Letters to the Editor (Forum)

Math an important part of a good education

Inspired by 30 parents of 65th Evanston/Skokie school district (“Parents oppose plan to expand math offerings,” March 5), I would like to propose a crucial step further by just cancelling all middle school education. After all it is difficult on kids and teachers, and causes nothing other than stress negative emotions. Particularly geometry, I hated that subject to the fullest fibers of my young soul. Unfortunately I went to Russian middle school, and can you imagine such atrocity: They taught us poor kids this subject since fifth grade. Can you imagine what a 12-year-old kid can learn? He will know how to proof a theorem from basic sets of axioms, logical and creative thinking, ability to tackle each problem independently, god forbid this. And then what, our sons and daughters might potentially go on and become engineers and architects instead of Wall Street brokers or pop singers? How can we allow that? No, I’d rather see our future generation playing Wii, listening to iPods, watching MTV and drinking cola. How geometry can fit that list, I honestly do not understand. And shame on those parents who were trying to get their useless personal agenda on the school board list. What a waste of tax money.

There is one minor thing though; John Benson mentioned in the interview that “Geometry is a significantly different class than any other math class. In geometry, every problem is different.” Mr. Benson, maybe this is a technicality, but spending some time in graduate school, I came up to the conclusion that most scientific problems are different. So, I would love to invite you to Northwestern to listen to your interesting ideas, but I am not sure, whether the Graduate Student Association would sponsor your talk. You see, they are a bit biased towards education here. Luckily, 65th school district is not.

– aleksandr m. spokoynyy

2nd year Chemistry Graduate Student

DM inconsistent in its policies, alienates dancers

My partner and I worked for hours to raise $890 for Dance Marathon this year. We are happy that the money would be donated to Bear Necessities and the Evanston Community Foundation. We had all of our money by the deadline, and we even went to Target to purchase necessities for the 30-hour marathon. Unfortunately, my partner was forced out due to DM’s refusal to accommodate a conflict.

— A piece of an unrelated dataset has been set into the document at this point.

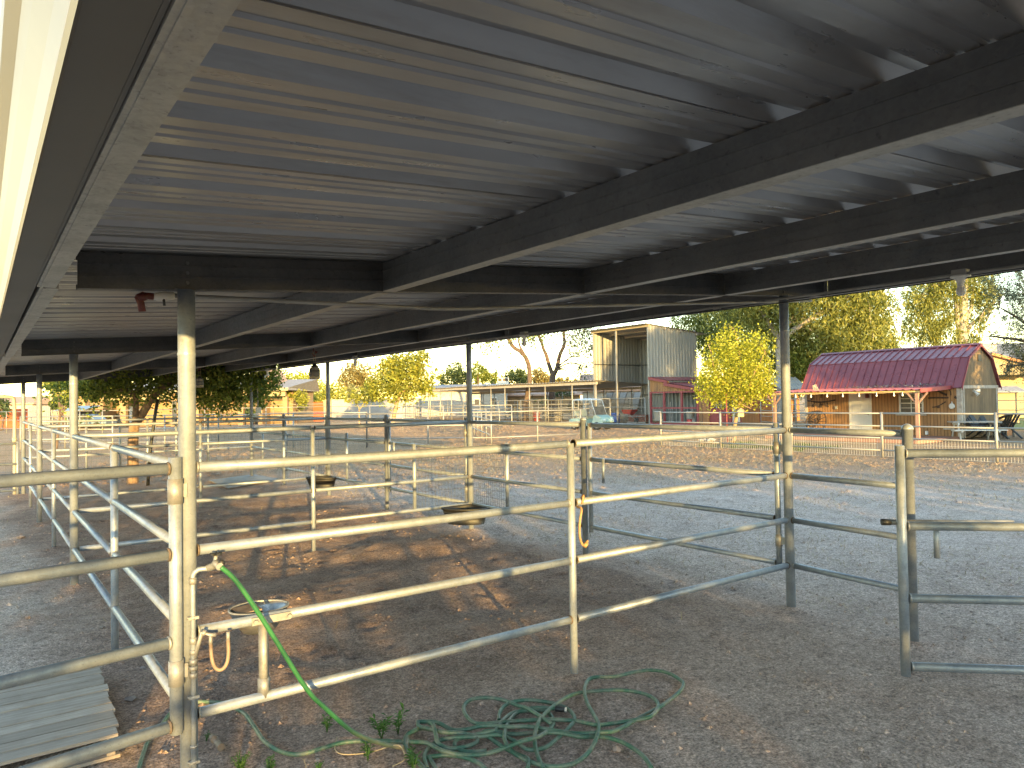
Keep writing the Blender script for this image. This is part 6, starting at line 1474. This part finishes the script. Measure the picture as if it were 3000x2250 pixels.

My partner plays the harp in the philharmonia concert this Sunday, and she has a rehearsal on Saturday afternoon. We assumed that DM would make an exception for her temporary leave due to many reasons, but primarily the fact that a previous dancer testimonial, which was printed on EMCEE magazine for dancers, mentioned how he was allowed to leave for his rehearsal for two hours and comeback to continue his marathon. If this testimony was printed on an official DM publication, then it would follow that DM would make an exception for my partner’s conflicting schedule.

Unfortunately, this is not the case. After several e-mails and office visits, DM would not make an exception for my partner’s temporary leave. The rehearsal is mandatory, and the concert is the most significant event for her. It should be also noted that the event is academically sponsored by the School of Music. We would like to note that we did not get an explicit notification regarding the strict policy until we asked. DM said that it was too much for a safety and liability hazard, which we understand on principle, but their decision leaves no choice but for my partner to not dance this year. As a loyal partner, I will not also dance in protest.

DM seems to be running inconsistent policy enforcement overall. They extended the mandatory money deadline for dancers, but they are not able to accommodate a two-hour leave. Granted, we are comparing money and safety, which are two different areas, but that does not follow that DM should arbitrarily be lenient on one policy while being strict on another. They said that they could not categorize which excuses were credible for temporary leave, so they decided to have zero tolerance policy this year. As a university-sponsored organization, can DM ignore unavoidable academic conflicts? If not, then I question why the university should support programs that make no room for academic accommodation for its members.

We are not here to criticize DM as an organization, but we are quite disappointed by its policy that ignores the basic common sense in accommodations. We wish the best for the sponsored charities and the fellow dancers, but please do remember that two qualified dancers will not be joining in the celebration.